それでも勇気が出ない場合は退職代行サービス
退職届を内容証明で郵送するのも労基署に相談するのも、心身共に疲れていてできそうもないという場合は退職代行サービスに頼ってよいと思います。
精神的に疲労してメンタルをやられるくらいなら退職代行サービスでさっさと悩みを解決してしまいましょう。そして新しい道に気持ちを切り替えましょう。
僕が新卒の時に体験した退職までの戦い
最後に僕の個人的な体験談をお話しさせていただきます。
今から25年前、新卒で入った会社がブラックでした。1日50件の飛び込み営業を強制推奨する会社です。
毎日夜6時くらいになると外の公衆電話から支店長に営業報告をします。契約が取れていないと、「取れるまで戻ってくるな」と言われます。
「いや、夕方の6時から飛び込み営業したって誰も相手してくれないです」なんて言い訳は通用しません。
まあ、ドトールで時間を潰して夜8時ころ支店に戻り「すみません、頑張りましたが取れませんでした!」と謝るわけです。
そんな毎日に嫌気がさして、精神的にもかなり参っていたため、入社半年で退職を決意しました。
退職したい旨を上司に伝えたのですが、「話はまた今度にしよう」と言って煙に巻きます。新人を辞めさせると支店長の査定に響くらしく辞めさせてくれません。
週に1~2度は話を進めてくれるようお願いしたのですが、まったく進捗がなく、密かに計画していたアクションを起こしました。
会社へ行くのをやめたのです。
と同時に改めて退職届を配達証明で支店長宛に送りました。これまでのやり取りを録音していることの手紙も添えておきました。
僕の中では退職の意思を伝えてから14日間経過したので、もう会社に行く義務はない、自分に理があると考えたわけです。大学で労働法を取っていたのが役に立ちました。
本当は配達証明で退職届を出してから14日間出社すべきでしたが当時はそこまで頭が回りませんでした。
会社に行かなくなってから支店長は僕の自宅までやってくるようになりました。もちろん居留守で出ませんでした。
それからさらに2週間程度はかかりましたが、とうとう退職を承諾する旨の連絡がありました。
退職が決まった時は本当に晴れやかでした。あのまま我慢していたらまちがいなく精神をやられていたでしょう。
最後の最後まで支店長はひどい対応で、次の会社で働けないようにしてやると脅されました。面接を受けた会社から問い合わせが来たら悪評を言うぞと。

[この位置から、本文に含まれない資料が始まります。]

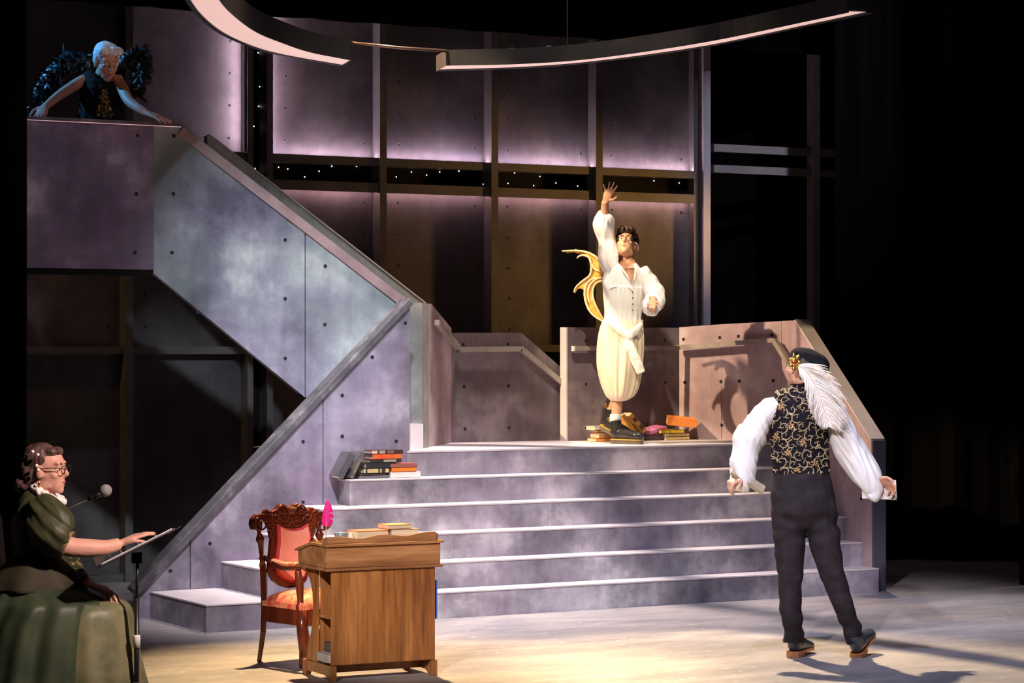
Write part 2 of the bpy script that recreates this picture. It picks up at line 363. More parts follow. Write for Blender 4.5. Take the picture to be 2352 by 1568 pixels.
# descending stub wall
VS = 2.20
sb = thing('descending_wall', 'mauve wall behind the platform whose top slopes down toward the gap', 'wall', (1.3, VS, Z6))
s0 = uz(1026, 764, VS); s1 = uz(1198, 764, VS); s2 = uz(1303, 856, VS); sx = s2[0]+.5; sz = s2[1]-.5*(s1[1]-s2[1])/(s2[0]-s1[0])
PS = prism('panel', [(s0[0], Z6), (sx, Z6), (sx, max(sz, Z6+.05)), s1, s0], VS, VS+.10, mat_plat, sb)
for x, y in ((1064, 791), (1166, 790), (1066, 888), (1168, 886), (1068, 985), (1169, 982)): hole(at_v(x, y, VS), PS)
b = MB(); r0 = at_v(1050, 803, VS-.06); r1 = at_v(1197, 801, VS-.06); r2 = at_v(1303, 889, VS-.06); b.beam(r0, r1, .035, .04); b.beam(r1, r2, .035, .04); b.build('handrail', mat_rail, sb)
# half wall right of centre
VH = 2.05
hw = thing('half_wall', 'mauve half wall at the back of the platform behind the actor in white', 'wall', (2.2, VH, Z6))
h0 = uz(1303, 753, VH)[0]; h1u = 2.695; zh = 1.966
PH = prism('panel', [(h0, Z6), (h1u, Z6), (h1u, zh), (h0, zh)], VH, VH+.085, mat_plat, hw)
box('end_board', (h0-.012, VH-.004, Z6), (h0, VH+.09, zh), mat_tread, hw)
for x, y in ((1345, 783), (1526, 781), (1346, 882), (1528, 878), (1347, 982)): hole(at_v(x, y, VH), PH)
b = MB(); r0 = at_v(1317, 800, VH-.07); r1 = at_v(1556, 799, VH-.07); b.beam(r0, r1, .04, .036); b.build('handrail', mat_rail, hw)
box('rail_end', (r0.x-.006, r0.y-.022, r0.z-.02), (r0.x+.004, r0.y+.022, r0.z+.02), mat_tread, hw)
# wing wall at the far end of the stairs
ww = thing('wing_wall', 'rose painted wing wall sloping down beside the broad stairs to a dark end post', 'wall', (3.1, .1, 0))
c0 = Vector((h1u, VH, Z6)); c1 = Vector((UR, 1.23, Z6)); cm = c0.lerp(c1, .42)
top = [1.970, 1.992, 2.014]
d1 = (c1-c0).normalized()
W1 = slab('panel', [c0, cm-d1*.003, (cm.x, cm.y, top[1]), (c0.x, c0.y, top[0])], .09, mat_wing, ww)
W2 = slab('panel', [cm+d1*.003, c1-d1*.002, (c1.x, c1.y, top[2]), (cm.x, cm.y, top[1])], .09, mat_wing, ww)
ve = .085; zp = 1.122
prof = [(1.228, 0), (ve+.004, 0), (ve+.004, zp), (1.04, 2.018), (1.228, 2.015)]
n = len(prof); V = [(UR+.001, a, b) for a, b in prof]+[(UR+.125, a, b) for a, b in prof]
W3 = fixn(mk('panel', V, [tuple(range(n)), tuple(range(n, 2*n))]+[(i, (i+1) % n, (i+1) % n+n, i+n) for i in range(n)], mat_wing, ww))
b = MB(); b.beam((UR+.062, 1.05, 2.022), (UR+.062, ve+.01, zp+.004), .128, .012); b.build('cap', mat_tread, ww)
box('end_post', (UR+.004, ve-.012, 0), (UR+.126, ve+.003, zp-.003), mat_post, ww, bv=.003)
def on_seg(x, y, a, b):
    q = ray(x, y); d = (b-a); nrm = Vector((d.y, -d.x, 0)); t = nrm.dot(a-CAM)/nrm.dot(q); return CAM+q*t
ang = math.atan2(d1.y, d1.x)
for x, y in ((1570, 779), (1653, 775), (1656, 876), (1573, 878), (1658, 976)): hole(on_seg(x, y, c0, c1), W1, ang)
for x, y in ((1696, 772), (1773, 769), (1698, 875), (1776, 874), (1701, 977)): hole(on_seg(x, y, c0, c1), W2, ang)
for x, y in ((1978, 1145), (1978, 1256)): hole(at_u(x, y, UR), W3, -math.pi/2)
nr = Vector((-abs(d1.y), -abs(d1.x), 0)); k0 = c0+nr*.07; k1 = c1+nr*.07
g0 = on_seg(1553, 798, k0, k1); g1 = on_seg(1779, 781, k0, k1); g2 = at_u(1812, 835, UR-.07); g3 = at_u(1975, 1085, UR-.07)
b = MB(); b.beam(g0, g1, .04, .036); b.beam(g1, g2, .036, .04); b.beam(g2, g3, .036, .04); b.build('handrail', mat_rail, ww)
# ================================================================ back wall: framed panels, slots with star lights, LED edges
VB = 3.6; VF = VB-.11
bw = thing('wall_back', 'tall dark back wall of framed metal-look panels', 'wall', (1, VB, 0)); del bw['category']; bw['kind'] = 'structure'
def UB(x, v=VF): return at_v(x, 600, v).x
zA, zB, zC, zD = 3.352, 3.285, 3.145, 3.085          # upper rail top/bottom, lower rail top/bottom
ztopw = 4.75
def ubx(x): return at_v(x, 600, VF).x
cols = [(-4.2, ubx(286)), (ubx(304), ubx(566)), (ubx(625), ubx(870)), (ubx(886), ubx(1126)), (ubx(1142), ubx(1366)), (ubx(1382), ubx(1598))]
upp = []; lowp = []
for i, (a, b_) in enumerate(cols):
    upp.append(box('panel', (a, VB, zA-.002), (b_, VB+.03, ztopw), mat_panel, bw))
    if i >= 2: lowp.append(box('panel', (a, VB, 0.02), (b_, VB+.03, zD+.002), mat_panel, bw))
    else:
        lowp.append(box('panel', (a, VB, 0.05), (b_, VB+.03, 1.755), mat_panel, bw)); lowp.append(box('panel', (a, VB, 1.815), (b_, VB+.03, zA), mat_panel, bw))
for i in range(2, 6):
    a, b_ = cols[i]
    box('rail', (a, VF, zB), (b_, VB+.03, zA-.002), mat_frame, bw); box('rail', (a, VF, zD+.002), (b_, VB+.03, zC), mat_frame, bw)
    box('slot_board', (a, VB+.02, zC), (b_, VB+.04, zB), mat_black, bw)
    box('rail', (a, VF+.02, 1.77), (b_, VB, 1.83), mat_frame, bw)
    box('led_strip', (a+.01, VF+.045, zA-.0018), (b_-.01, VF+.060, zA+.001), mat_led, bw)
    box('led_strip', (a+.01, VF+.05, zD-.003), (b_-.01, VF+.065, zD+.002), mat_led2, bw); box('lip', (a, VF, zD-.018), (b_, VF+.012, zD+.002), mat_frame, bw)
a, b_ = cols[1]
box('rail', (a, VF, zB), (b_+.03, VB+.03, zA-.002), mat_frame, bw)
for a, b_ in cols[:2]: box('rail', (a, VF+.02, 1.755), (b_, VB+.03, 1.815), mat_frame, bw); box('rail', (a, VF+.02, 0.0), (b_, VB+.03, .06), mat_frame, bw)
for xl, xr in ((286, 304), (566, 580), (611, 625), (870, 886), (1126, 1142), (1366, 1382)):
    box('post', (ubx(xl)+.001, VF-.02, 0), (ubx(xr)-.001, VB+.03, ztopw), mat_frame, bw)
box('post', (ubx(1598)+.001, VF+.03, 0), (ubx(1607), VB+.03, ztopw), mat_frame, bw)
box('slot_board', (ubx(580), VB+.02, 0), (ubx(611), VB+.04, ztopw), mat_black, bw)
box('led_strip', (ubx(625), VF+.05, zA+.01), (ubx(625)+.003, VF+.062, ztopw-.05), mat_led, bw)
box('led_strip', (ubx(566)-.004, VF+.015, zA+.01), (ubx(566), VF+.030, ztopw-.05), mat_led, bw); box('lip', (ubx(566)-.020, VF-.01, zA), (ubx(566), VF+.004, ztopw), mat_frame, bw)
up_holes = [(1, ((529, 94), (528, 168), (527, 242), (525, 317), (335, 233), (336, 305))), (2, ((657, 174), (655, 248), (654, 321), (837, 330))), (3, ((916, 333), (917, 261), (917, 190), (1091, 341), (1091, 271))),
  (4, ((1166, 345), (1166, 275), (1166, 205), (1334, 353))), (5, ((1404, 152), (1404, 219), (1404, 288), (1404, 357), (1565, 366)))]
for i, ps in up_holes:
    for x, y in ps: hole(at_v(x, y, VB), upp[i])
lo_holes = [(4, ((837, 465), (837, 538))), (5, ((914, 466), (914, 539), (916, 610), (1091, 472))), (6, ((1165, 474), (1166, 546), (1168, 616), (1170, 685), (1171, 756), (1334, 481))), (7, ((1406, 482), (1565, 488)))]
for i, ps in lo_holes:
    for x, y in ps: hole(at_v(x, y, VB), lowp[i])
for i, ps in ((0, ((252, 1069), (253, 1145))), (1, ((249, 675), (249, 750))), (2, ((338, 1068), (338, 1145))), (3, ((333, 675), (334, 751)))):
    for x, y in ps: hole(at_v(x, y, VB), lowp[i])
sm = MB(); sm.ell((0, 0, 0), .0042, 8, 6); SME = bpy.data.meshes.new('star_light'); SME.from_pydata(sm.v, [], sm.f); SME.materials.append(mat_star)
stars = [(593, 121), (607, 164), (597, 199), (594, 244), (583, 290), (586, 387), (615, 378), (661, 388), (700, 406), (733, 393), (762, 382), (819, 382), (870, 392), (910, 406), (980, 402), (1010, 395), (1054, 393), (1110, 423), (1167, 421), (1182, 397), (1226, 426), (1277, 420), (1327, 427), (1502, 415), (1560, 420), (640, 384), (945, 395), (1240, 405)]
for x, y in stars:
    o = bpy.data.objects.new('star_light', SME); COL.objects.link(o); o.parent = bw; o.location = at_v(x, y, VB+.014)-wloc(bw)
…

そのように脅された方もいるかもしれません。しかしそんなことは心配無用です。なぜなら人事部が前の会社に問い合わせをすることはまずありません。
まとめ
ここまで書いてきたことはあなたがブラック企業にいることを想定して書いたものです。
パワハラ・セクハラ等のハラスメント、慢性的な過剰労働がまん延しているような職場であれば、そしてそれにあなたが嫌だと思っているのならいますぐ会社を辞めるべきです。
身体や精神を壊してからでは手遅れです。
一方、あなたがまともな会社に勤めていて辞めようと考えている場合は、きちんと会社と合意をとって退職日や最終出社日を決めましょう。